Saturday, August 4, 2007

Farming.

An ongoing group discussion being had about Brewer/Twin/Yankee structure, statistics, strategic choices and goals reached a new level when the Yankee farm system was brought into play. Farming, is something that those in the Midwest know a thing about. It takes time, patience and trust that other farmers will not sabotage your crops.
However, there is that one farmer who has the funds available to him so as to bypass the whole growing/raising part and skip straight to the buying of other peoples crops and when they choose they sell their crops to others for different crops which are supposedly the best or the best new thing. This mentality of solely focusing your survival on the purchasing of cash crops (aka Yankee ownership purchasing the talent that other teams have raised) isn't limited to the farm system of these people. However, an argument isn't worth winning if it cannot be challenged, so the below article from the NY times is interesting......

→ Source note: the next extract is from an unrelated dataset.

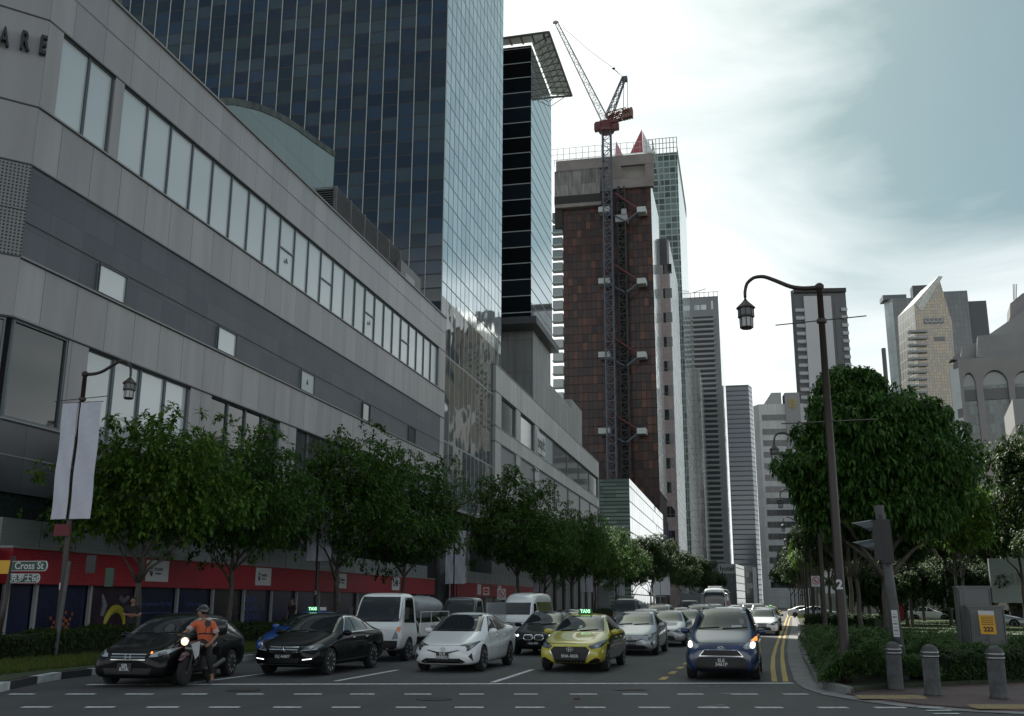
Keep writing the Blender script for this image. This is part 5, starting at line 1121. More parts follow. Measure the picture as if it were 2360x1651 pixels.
tag(bed(22.05,31,17000,.10,M_SHR,41).build('shrub_bed',M_SHR),'mass of low green shrubs around the street lamp and signal post','shrubs',kind='stuff')
tag(bed(26,46,9000,.14,M_SHR2,43,.85).build('ground_cover',M_SHR),'darker ground cover running back along the right kerb','ground cover',kind='stuff')
b=MB(); rnd=random.Random(6)
hedge('dark_hedge','dark clipped hedge across the bed behind the right-hand lamp',1.3,50,4.2,48.8,1.3,1.0,3500,M_SHR2,9,L=.13)
hedge('low_dark_hedge','dark clipped shrub block in front of the grey cabinets behind the bollards',3.1,24.2,5.6,26.4,.9,.50,6500,M_SHR2,10,L=.075)
hedge('boundary_hedge','distant hedge along the far side of the park lawn',12,115,40,95,1.4,1.0,3500,M_SHR2,12,L=.22)
def lf(rnd):
    y=46+rnd.random()**1.5*60; return Vector((rnd.uniform(5.3,26),y,.14))
tag(tufts('lawn_blades',lf,9000,.10,M_GRS,15).build('lawn_blades',mat('lawn_blade',(.03,.062,.012),.9)),'mown lawn of the park between the trees','lawn',kind='stuff')
def rf(rnd):
    y=115+rnd.random()*80; return Vector((rnd.uniform(1.9+(y-115)*.007,4.2),y,.13))
tag(tufts('roadside_grass',rf,4000,.3,M_GRS,16).build('roadside_grass',M_GRS),'sunlit strip of grass beside the far end of the yellow lines','grass',kind='stuff')
# ---------------------------------------------------------------- street furniture
M_LAMP=mat('lamp_brown_paint',(.030,.020,.017),.45,noise=.15,nscale=3); M_LGL=mat('lantern_glass',(.42,.44,.44),.25,ior=1.5,alpha=1)
def street_lamp(label,x,y,h,side,z=.12,bars=True,pole_m=None,num=None):
    """side +1: arm reaches toward +X, -1 toward -X"""
    m=pole_m or M_LAMP; r=thing('street_lamp',label,'street lamp',(x,y,z),'ornamental street lamps'); H=h-z
    b=MB(); b.lathe((x,y,z),[(.115,0),(.115,.4),(.10,.42),(.088,H*.5),(.066,H-.08),(.10,H-.06),(.10,H+.03),(.05,H+.08)],14); b.build('pole',m,r,True)
    if bars:
        b=MB(); b.tube([(x-1.0,y,z+H-.83),(x+.95,y,z+H-.74)],.014,5); b.build('banner_bar',m,r); b=MB(); b.tube([(x-1.0,y,z+H*.64-.02),(x+1.0,y,z+H*.64)],.014,5); b.build('banner_bar',m,r); b=MB(); b.lathe((x,y,z+H-.84),[(.11,0),(.11,.08)],10); b.build('bar_collar',m,r)
    pts=[(0,0),(.35,.0),(.62,.06),(.95,.24),(1.2,.36),(1.42,.35),(1.58,.22),(1.63,.02),(1.63,-.12)]
    b=MB(); q=[]
    for i in range(len(pts)-1):
        for t in (0,.33,.66): q.append((pts[i][0]*(1-t)+pts[i+1][0]*t,pts[i][1]*(1-t)+pts[i+1][1]*t))
    q.append(pts[-1]); qs=[q[0]]+[((q[i-1][0]+q[i][0]*2+q[i+1][0])/4,(q[i-1][1]+q[i][1]*2+q[i+1][1])/4) for i in range(1,len(q)-1)]+[q[-1]]
    b.tube([(x+side*a,y,z+H-.02+c) for a,c in qs],[.055-.022*i/len(qs) for i in range(len(qs))],8); b.build('arm',m,r,True)
    lx=x+side*1.63; lz=z+H-.15; K=.74
    def sk(pr): return [(a*K,c*K) for a,c in pr]
    b=MB(); b.lathe((lx,y,lz),sk([(.03,0),(.05,-.06),(.10,-.12),(.29,-.30),(.29,-.34),(.235,-.35)]),8); b.lathe((lx,y,lz),sk([(.24,-.56),(.255,-.58),(.255,-.62),(.20,-.64)]),8); b.lathe((lx,y,lz),sk([(.20,-.92),(.205,-.95),(.17,-.98)]),8)
    for k in range(8): a=2*PI*k/8; c,s_=math.cos(a)*K,math.sin(a)*K; b.tube([(lx+.235*c,y+.235*s_,lz-.34*K),(lx+.235*c,y+.235*s_,lz-.57*K)],.010,4); b.tube([(lx+.20*c,y+.20*s_,lz-.6*K),(lx+.19*c,y+.19*s_,lz-.93*K)],.011,4)
    ln=b.build('lantern',m,r); b=MB(); b.lathe((lx,y,lz),sk([(.195,-.62),(.185,-.93)]),8); b.build('lantern_glass',M_LGL,ln); b=MB(); b.lathe((lx,y,lz),sk([(.22,-.345),(.22,-.56)]),8); b.build('upper_glass',mat('upper_lantern_glass',(.13,.135,.14),.3),ln)
    if num: b=MB(); text_mb(b,num,.26,(x+side*.02,y-.155,z+1.95),(1,0,0),Z,bold=.01); b.build('pole_number',M_SIGNW,r)
    return r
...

www.nytimes.com/2007/07/09/sports/baseball/09pitchers.html

Segments from participants in the discussion are below:

This is a really weird article. They've actually identified something true: that the Yankees have to some degree smartened up and realized that some of the money they spend on washed up veterans could be more wisely invested in over-slot payments for draft picks making outrageous demands.
But that practice is a)equally irritating to anybody who criticizes the Yankees for trying to spend their way to success and b)so far missing evidence of any actual success.
Kennedy, Chamberlain and, to a lesser degree, Phil Hughes all fell into the Yankees' hands because of their bonus demands, not because the Yankees employ a bunch of scouts to saavily unearth great sleeper prospects. They did it this year with Andrew Brackmann, too.
The problem is that they haven't produced a quality starter from draft through development since Andy Petite, and that was more than a decade ago. Phil Hughes looks excellent and he's likely to break that string of futility, but until he actually does so and shows more than MLB potential, it's worth questioning whether the Yankees actually have the patience and ability to do the job anymore.
Anyhow. All this really means is that the Yankees are outspending people in a more intelligent way than they did five years ago.